-- TASK MATERIAL start --

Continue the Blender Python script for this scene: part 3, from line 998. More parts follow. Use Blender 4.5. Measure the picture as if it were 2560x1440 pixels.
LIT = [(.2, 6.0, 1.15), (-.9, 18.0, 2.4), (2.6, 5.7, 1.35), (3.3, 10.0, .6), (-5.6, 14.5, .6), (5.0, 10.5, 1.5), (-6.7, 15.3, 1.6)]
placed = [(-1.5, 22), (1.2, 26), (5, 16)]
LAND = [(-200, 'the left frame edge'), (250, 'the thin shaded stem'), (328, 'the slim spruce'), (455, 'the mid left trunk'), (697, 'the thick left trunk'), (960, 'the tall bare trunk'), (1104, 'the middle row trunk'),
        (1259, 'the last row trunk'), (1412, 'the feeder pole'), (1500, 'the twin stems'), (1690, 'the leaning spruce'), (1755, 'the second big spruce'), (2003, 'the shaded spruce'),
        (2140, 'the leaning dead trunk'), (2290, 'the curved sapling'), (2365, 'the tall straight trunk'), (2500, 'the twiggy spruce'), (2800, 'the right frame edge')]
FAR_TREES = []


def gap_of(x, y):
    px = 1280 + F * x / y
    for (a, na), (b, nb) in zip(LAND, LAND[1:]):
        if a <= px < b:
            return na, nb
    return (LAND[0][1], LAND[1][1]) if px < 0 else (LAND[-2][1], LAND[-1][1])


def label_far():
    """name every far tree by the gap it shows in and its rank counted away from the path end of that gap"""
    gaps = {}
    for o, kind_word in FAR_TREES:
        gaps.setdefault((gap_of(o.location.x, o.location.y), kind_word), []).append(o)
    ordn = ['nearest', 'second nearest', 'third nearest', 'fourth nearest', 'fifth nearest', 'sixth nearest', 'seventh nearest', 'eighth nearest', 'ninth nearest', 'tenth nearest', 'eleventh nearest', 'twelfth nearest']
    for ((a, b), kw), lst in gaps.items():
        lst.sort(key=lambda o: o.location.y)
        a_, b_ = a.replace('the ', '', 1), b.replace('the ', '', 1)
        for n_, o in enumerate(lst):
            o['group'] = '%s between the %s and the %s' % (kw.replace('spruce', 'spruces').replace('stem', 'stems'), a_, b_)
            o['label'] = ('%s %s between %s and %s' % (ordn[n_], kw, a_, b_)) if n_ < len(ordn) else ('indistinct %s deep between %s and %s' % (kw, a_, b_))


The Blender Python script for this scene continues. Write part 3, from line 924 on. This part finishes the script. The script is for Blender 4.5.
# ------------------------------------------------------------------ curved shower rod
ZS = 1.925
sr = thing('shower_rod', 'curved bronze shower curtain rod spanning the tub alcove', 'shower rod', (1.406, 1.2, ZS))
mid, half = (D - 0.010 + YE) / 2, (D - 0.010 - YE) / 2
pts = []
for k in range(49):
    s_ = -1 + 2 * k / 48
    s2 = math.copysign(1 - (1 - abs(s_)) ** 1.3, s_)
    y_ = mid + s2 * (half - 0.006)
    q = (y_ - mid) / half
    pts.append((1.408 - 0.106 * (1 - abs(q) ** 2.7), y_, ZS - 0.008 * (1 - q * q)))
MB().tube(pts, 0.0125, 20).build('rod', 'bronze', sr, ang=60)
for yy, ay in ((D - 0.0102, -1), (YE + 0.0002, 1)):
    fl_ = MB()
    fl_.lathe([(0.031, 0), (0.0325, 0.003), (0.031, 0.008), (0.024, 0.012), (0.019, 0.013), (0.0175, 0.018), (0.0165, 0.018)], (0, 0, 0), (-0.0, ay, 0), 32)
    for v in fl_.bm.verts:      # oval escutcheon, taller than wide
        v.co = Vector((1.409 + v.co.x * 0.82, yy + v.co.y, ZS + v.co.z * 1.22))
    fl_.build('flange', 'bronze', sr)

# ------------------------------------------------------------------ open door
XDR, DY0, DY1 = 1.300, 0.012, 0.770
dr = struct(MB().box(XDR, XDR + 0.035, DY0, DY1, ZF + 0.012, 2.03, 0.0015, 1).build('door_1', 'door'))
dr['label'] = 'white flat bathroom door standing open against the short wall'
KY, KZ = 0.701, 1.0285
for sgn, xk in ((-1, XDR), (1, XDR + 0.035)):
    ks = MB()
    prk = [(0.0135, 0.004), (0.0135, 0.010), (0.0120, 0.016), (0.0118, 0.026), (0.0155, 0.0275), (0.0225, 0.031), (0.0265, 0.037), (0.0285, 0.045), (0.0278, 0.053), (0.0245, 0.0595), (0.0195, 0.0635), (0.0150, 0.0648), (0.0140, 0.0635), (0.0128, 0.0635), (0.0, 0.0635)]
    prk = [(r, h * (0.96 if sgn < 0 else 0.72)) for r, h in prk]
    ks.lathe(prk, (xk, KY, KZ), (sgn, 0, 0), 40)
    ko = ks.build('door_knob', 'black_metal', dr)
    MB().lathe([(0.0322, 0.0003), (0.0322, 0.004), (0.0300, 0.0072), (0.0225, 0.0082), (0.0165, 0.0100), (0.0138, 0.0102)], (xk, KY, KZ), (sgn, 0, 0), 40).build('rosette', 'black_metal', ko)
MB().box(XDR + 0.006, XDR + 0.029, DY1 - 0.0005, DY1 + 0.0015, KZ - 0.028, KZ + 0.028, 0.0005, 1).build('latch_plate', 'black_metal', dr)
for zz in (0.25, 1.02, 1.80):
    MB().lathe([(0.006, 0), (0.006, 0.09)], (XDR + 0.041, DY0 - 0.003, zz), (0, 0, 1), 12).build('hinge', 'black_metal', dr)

-- TASK MATERIAL end --

_YOUR INSTRUCTIONS:_
Using the listing above, reproduce each line without omission.

_REPLY:_
Continue the Blender Python script for this scene: part 3, from line 998. More parts follow. Use Blender 4.5. Measure the picture as if it were 2560x1440 pixels.
LIT = [(.2, 6.0, 1.15), (-.9, 18.0, 2.4), (2.6, 5.7, 1.35), (3.3, 10.0, .6), (-5.6, 14.5, .6), (5.0, 10.5, 1.5), (-6.7, 15.3, 1.6)]
placed = [(-1.5, 22), (1.2, 26), (5, 16)]
LAND = [(-200, 'the left frame edge'), (250, 'the thin shaded stem'), (328, 'the slim spruce'), (455, 'the mid left trunk'), (697, 'the thick left trunk'), (960, 'the tall bare trunk'), (1104, 'the middle row trunk'),
        (1259, 'the last row trunk'), (1412, 'the feeder pole'), (1500, 'the twin stems'), (1690, 'the leaning spruce'), (1755, 'the second big spruce'), (2003, 'the shaded spruce'),
        (2140, 'the leaning dead trunk'), (2290, 'the curved sapling'), (2365, 'the tall straight trunk'), (2500, 'the twiggy spruce'), (2800, 'the right frame edge')]
FAR_TREES = []


def gap_of(x, y):
    px = 1280 + F * x / y
    for (a, na), (b, nb) in zip(LAND, LAND[1:]):
        if a <= px < b:
            return na, nb
    return (LAND[0][1], LAND[1][1]) if px < 0 else (LAND[-2][1], LAND[-1][1])


def label_far():
    """name every far tree by the gap it shows in and its rank counted away from the path end of that gap"""
    gaps = {}
    for o, kind_word in FAR_TREES:
        gaps.setdefault((gap_of(o.location.x, o.location.y), kind_word), []).append(o)
    ordn = ['nearest', 'second nearest', 'third nearest', 'fourth nearest', 'fifth nearest', 'sixth nearest', 'seventh nearest', 'eighth nearest', 'ninth nearest', 'tenth nearest', 'eleventh nearest', 'twelfth nearest']
    for ((a, b), kw), lst in gaps.items():
        lst.sort(key=lambda o: o.location.y)
        a_, b_ = a.replace('the ', '', 1), b.replace('the ', '', 1)
        for n_, o in enumerate(lst):
            o['group'] = '%s between the %s and the %s' % (kw.replace('spruce', 'spruces').replace('stem', 'stems'), a_, b_)
            o['label'] = ('%s %s between %s and %s' % (ordn[n_], kw, a_, b_)) if n_ < len(ordn) else ('indistinct %s deep between %s and %s' % (kw, a_, b_))


The Blender Python script for this scene continues. Write part 3, from line 924 on. This part finishes the script. The script is for Blender 4.5.
# ------------------------------------------------------------------ curved shower rod
ZS = 1.925
sr = thing('shower_rod', 'curved bronze shower curtain rod spanning the tub alcove', 'shower rod', (1.406, 1.2, ZS))
mid, half = (D - 0.010 + YE) / 2, (D - 0.010 - YE) / 2
pts = []
for k in range(49):
    s_ = -1 + 2 * k / 48
    s2 = math.copysign(1 - (1 - abs(s_)) ** 1.3, s_)
    y_ = mid + s2 * (half - 0.006)
    q = (y_ - mid) / half
    pts.append((1.408 - 0.106 * (1 - abs(q) ** 2.7), y_, ZS - 0.008 * (1 - q * q)))
MB().tube(pts, 0.0125, 20).build('rod', 'bronze', sr, ang=60)
for yy, ay in ((D - 0.0102, -1), (YE + 0.0002, 1)):
    fl_ = MB()
    fl_.lathe([(0.031, 0), (0.0325, 0.003), (0.031, 0.008), (0.024, 0.012), (0.019, 0.013), (0.0175, 0.018), (0.0165, 0.018)], (0, 0, 0), (-0.0, ay, 0), 32)
    for v in fl_.bm.verts:      # oval escutcheon, taller than wide
        v.co = Vector((1.409 + v.co.x * 0.82, yy + v.co.y, ZS + v.co.z * 1.22))
    fl_.build('flange', 'bronze', sr)

# ------------------------------------------------------------------ open door
XDR, DY0, DY1 = 1.300, 0.012, 0.770
dr = struct(MB().box(XDR, XDR + 0.035, DY0, DY1, ZF + 0.012, 2.03, 0.0015, 1).build('door_1', 'door'))
dr['label'] = 'white flat bathroom door standing open against the short wall'
KY, KZ = 0.701, 1.0285
for sgn, xk in ((-1, XDR), (1, XDR + 0.035)):
    ks = MB()
    prk = [(0.0135, 0.004), (0.0135, 0.010), (0.0120, 0.016), (0.0118, 0.026), (0.0155, 0.0275), (0.0225, 0.031), (0.0265, 0.037), (0.0285, 0.045), (0.0278, 0.053), (0.0245, 0.0595), (0.0195, 0.0635), (0.0150, 0.0648), (0.0140, 0.0635), (0.0128, 0.0635), (0.0, 0.0635)]
    prk = [(r, h * (0.96 if sgn < 0 else 0.72)) for r, h in prk]
    ks.lathe(prk, (xk, KY, KZ), (sgn, 0, 0), 40)
    ko = ks.build('door_knob', 'black_metal', dr)
    MB().lathe([(0.0322, 0.0003), (0.0322, 0.004), (0.0300, 0.0072), (0.0225, 0.0082), (0.0165, 0.0100), (0.0138, 0.0102)], (xk, KY, KZ), (sgn, 0, 0), 40).build('rosette', 'black_metal', ko)
MB().box(XDR + 0.006, XDR + 0.029, DY1 - 0.0005, DY1 + 0.0015, KZ - 0.028, KZ + 0.028, 0.0005, 1).build('latch_plate', 'black_metal', dr)
for zz in (0.25, 1.02, 1.80):
    MB().lathe([(0.006, 0), (0.006, 0.09)], (XDR + 0.041, DY0 - 0.003, zz), (0, 0, 1), 12).build('hinge', 'black_metal', dr)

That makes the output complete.